Camino a Valinor

¿Votar, o no votar?
José Inocencio Aguirre Willars
¡Hola! Muy buenos días, tardes o noches, dependiendo la hora en que me lean.
En la historia democrática de México, pocas veces se ha presentado un momento tan decisivo como el actual: por primera vez se propone que los ministros, magistrados y jueces del Poder Judicial sean electos mediante el voto popular. Esta reforma, impulsada desde la esfera federal, promete acercar al pueblo a una de las instituciones más herméticas y técnicas del Estado mexicano. Sin embargo, detrás de esta propuesta se esconde una amenaza latente: que se abra la puerta a la infiltración de intereses oscuros, ajenos a la legalidad y al bien común.
En lo personal, esta elección me parece una aberración, una elección popular genera, de manera natural, compromisos de los candidatos hacia quienes los apoyen de alguna manera. Tener en un espacio de impartición de justicia a gente comprometida con cualquier persona, movimiento u organización hace que de manera automática sesgue su trabajo a favor de alguien más.
El Poder Judicial no es una institución cualquiera. Es el árbitro final en los conflictos entre ciudadanos y gobierno, el garante de los derechos humanos y la última muralla frente al abuso del poder. Su independencia, imparcialidad y preparación técnica han sido pilares para sostener un Estado de Derecho que, si bien ha sido imperfecto, ha resistido los embates de gobiernos autoritarios, de intereses económicos y, en tiempos recientes, del crimen organizado.
Por ello, la posibilidad que los jueces y magistrados sean elegidos por voto directo implica una responsabilidad mayúscula para la ciudadanía. Esta medida, aunque en apariencia democrática, puede convertirse en un arma de doble filo. Si el electorado no participa activamente, con conciencia y conocimiento, se corre el riesgo que estas posiciones tan delicadas caigan en manos de personajes sin la formación ni la ética requeridas, o peor aún, que respondan a estructuras criminales que han sabido adaptarse y mimetizarse dentro del aparato público.
El crimen organizado no necesita fusiles para controlar instituciones. Le basta con el silencio, el desinterés y la indiferencia de los ciudadanos. En elecciones de bajo perfil, donde la participación es escasa, es más sencillo para estos grupos infiltrar candidatos, financiar campañas o manipular procesos. Ya lo hemos visto en municipios donde el abstencionismo ha sido el caldo de cultivo perfecto para la captura del Estado.
La elección judicial no debe tomarse a la ligera. Implica revisar perfiles, trayectorias, posturas frente a los derechos humanos, a la legalidad y a la transparencia.
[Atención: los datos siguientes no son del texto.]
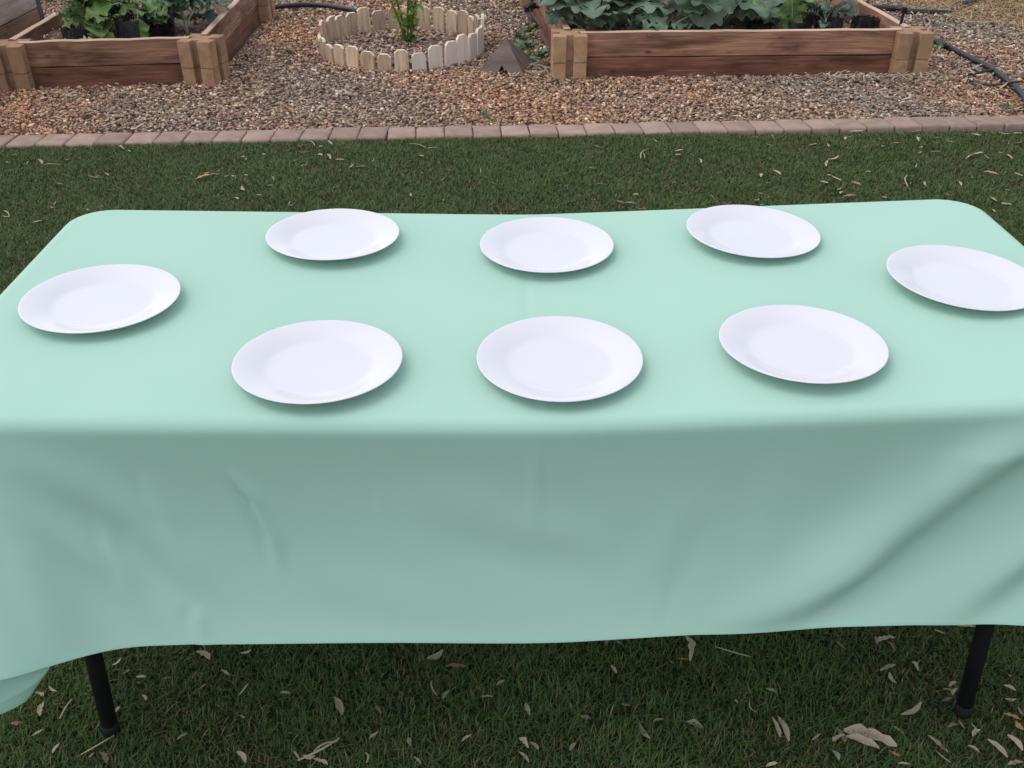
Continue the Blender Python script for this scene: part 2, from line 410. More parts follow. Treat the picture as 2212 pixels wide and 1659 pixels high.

Implica también exigir a los partidos políticos que no postulen a improvisados o a títeres de intereses fácticos. Pero sobre todo, implica que la ciudadanía comprenda que ir a votar ya no es un acto simbólico, sino una forma concreta de defender su seguridad, su patrimonio y su libertad.
No votar es renunciar al derecho de incidir en el rumbo de la justicia. Es entregar, sin resistencia, una parte fundamental del Estado mexicano a quienes pueden usarla para extorsionar, violentar y someter. Es permitir que la toga se manche con dinero sucio, que el mazo se incline ante la amenaza, y que el tribunal se convierta en una extensión del crimen.
Hoy más que nunca, votar no es sólo un derecho: es un deber moral. No podemos darnos el lujo de la apatía. La justicia está en juego, y su destino puede definirse en una urna. Dejemos claro que en México, el único poder que manda es el del pueblo… y no el del crimen.
Saludos a todas y a todos y por aquí nos vemos la próxima semana.